Comcast won the most funding in the program, a total of approximately $45 million. Charter was awarded approximately $28 million, and Cox was awarded approximately $19 million.
Comcast won funding for 23 projects, including 16 where the company will deploy symmetrical gigabit service, one where it will deploy 100 Mbps symmetrical service and six where it will deploy service at speeds of 50 Mbps downstream and 10 Mbps upstream.
Charter won funding for 15 projects, all of which call for 300/10 Mbps service.
Cox won funding for six projects, including two slated for 1 Gbps symmetrical service and four slated for 100/100 Mbps service.
AT&T, Electric Cooperatives and Other Winners
Other companies awarded funding were AT&T, which will get $2 million to deploy a single symmetrical gigabit project, and CenturyLink/Lumen, which will get $63,000 for a single 200/200 Mbps project.

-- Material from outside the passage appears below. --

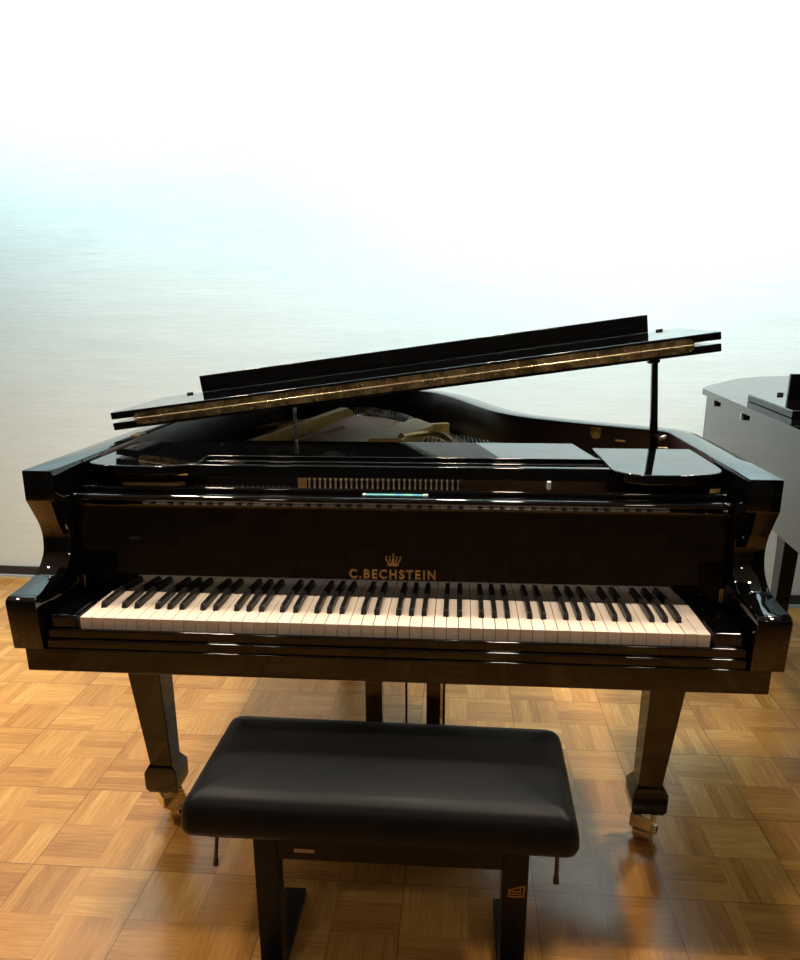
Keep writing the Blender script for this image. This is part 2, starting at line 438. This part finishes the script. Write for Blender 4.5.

Also among the awardees were electric cooperatives and others. Most of the projects referenced wireline infrastructure but at least one project will use fixed wireless.
The Florida awards were announced in a press release issued last week, but that release did not specify which network operators would deploy service. Instead, the release focused on how much funding was awarded for individual cities and counties. Telecompetitor obtained further details from the Florida Department of Economic Opportunity.
According to last week’s release, the awards were the first made in the Broadband Opportunity Grant Program. They will “impact” nearly 160,000 unserved residential, educational, business and community locations.
Cable companies traditionally didn’t participate in government funding programs, but that changed when Charter succeeded in winning over a billion dollars from the Rural Digital Opportunity Fund program. Since then we have seen Charter and other cable companies winning funding through various state broadband programs.
Many of the state-level programs were federally funded. Each state received funding in the American Rescue Plan Act that could be used for a variety of purposes, including broadband.
The states are poised to receive more funding, in this case specifically for broadband, through the $42.5 billion Broadband Equity Access and Deployment (BEAD) program.